TO BE DONE >>
Quote every line below exactly and skip any picture.

___ SUPPLIED INFORMATION ___

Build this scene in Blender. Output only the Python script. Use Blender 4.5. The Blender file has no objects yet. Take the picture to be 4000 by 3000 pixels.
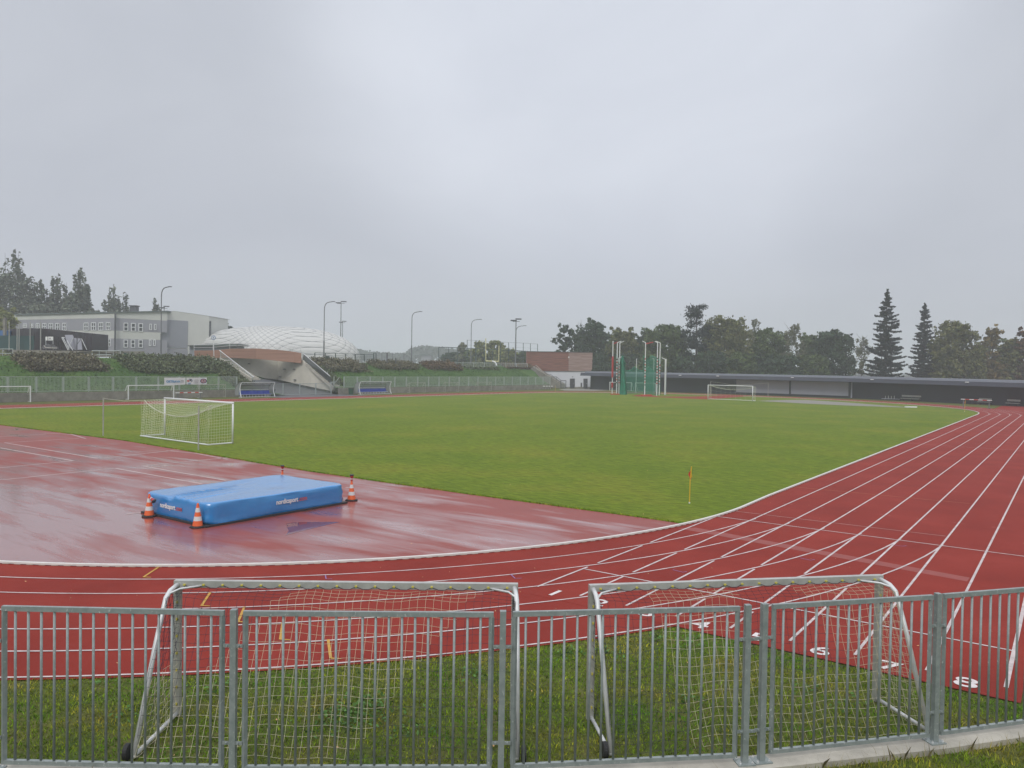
import bpy, math, random
import numpy as np
from mathutils import Vector, Matrix
random.seed(7); RNG = np.random.default_rng(11)
S = bpy.context.scene; COL = S.collection
PI = math.pi
# ------------------------------------------------------------------ camera (solved from the lane lines)
CAM = np.array([10.5784, -27.6176, 5.3814]); YAW, PITCH, ROLL, FPX = 0.6279003, -0.0205406, 0.0156284, 3023.66
_f = np.array([-math.sin(YAW)*math.cos(PITCH), math.cos(YAW)*math.cos(PITCH), math.sin(PITCH)])
_r0 = np.array([math.cos(YAW), math.sin(YAW), 0.0]); _u0 = np.cross(_r0, _f)
_r = math.cos(ROLL)*_r0 + math.sin(ROLL)*_u0; _u = -math.sin(ROLL)*_r0 + math.cos(ROLL)*_u0
def ray(px, py): return _f + _r*(px-2000)/FPX - _u*(py-1500)/FPX
def G(px, py, z=0.0):                       # survey: photo pixel -> point on a level plane
    d = ray(px, py); t = (z-CAM[2])/d[2]; return CAM + t*d
def AX(px, py, x):                          # -> point on the plane X = x
    d = ray(px, py); return CAM + (x-CAM[0])/d[0]*d
def AY(px, py, y):
    d = ray(px, py); return CAM + (y-CAM[1])/d[1]*d
def AD(px, py, depth): return CAM + depth*ray(px, py)
def AV(px, py, A, B):                       # -> point on the upright plane through A and B
    d = ray(px, py); e = np.array([B[0]-A[0], B[1]-A[1]]); n = np.array([-e[1], e[0]])
    t = n @ (np.array([A[0], A[1]])-CAM[:2]) / (n @ d[:2]); return CAM + t*d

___

ANSWER FOR THE TASK >>
Build this scene in Blender. Output only the Python script. Use Blender 4.5. The Blender file has no objects yet. Take the picture to be 4000 by 3000 pixels.
import bpy, math, random
import numpy as np
from mathutils import Vector, Matrix
random.seed(7); RNG = np.random.default_rng(11)
S = bpy.context.scene; COL = S.collection
PI = math.pi
# ------------------------------------------------------------------ camera (solved from the lane lines)
CAM = np.array([10.5784, -27.6176, 5.3814]); YAW, PITCH, ROLL, FPX = 0.6279003, -0.0205406, 0.0156284, 3023.66
_f = np.array([-math.sin(YAW)*math.cos(PITCH), math.cos(YAW)*math.cos(PITCH), math.sin(PITCH)])
_r0 = np.array([math.cos(YAW), math.sin(YAW), 0.0]); _u0 = np.cross(_r0, _f)
_r = math.cos(ROLL)*_r0 + math.sin(ROLL)*_u0; _u = -math.sin(ROLL)*_r0 + math.cos(ROLL)*_u0
def ray(px, py): return _f + _r*(px-2000)/FPX - _u*(py-1500)/FPX
def G(px, py, z=0.0):                       # survey: photo pixel -> point on a level plane
    d = ray(px, py); t = (z-CAM[2])/d[2]; return CAM + t*d
def AX(px, py, x):                          # -> point on the plane X = x
    d = ray(px, py); return CAM + (x-CAM[0])/d[0]*d
def AY(px, py, y):
    d = ray(px, py); return CAM + (y-CAM[1])/d[1]*d
def AD(px, py, depth): return CAM + depth*ray(px, py)
def AV(px, py, A, B):                       # -> point on the upright plane through A and B
    d = ray(px, py); e = np.array([B[0]-A[0], B[1]-A[1]]); n = np.array([-e[1], e[0]])
    t = n @ (np.array([A[0], A[1]])-CAM[:2]) / (n @ d[:2]); return CAM + t*d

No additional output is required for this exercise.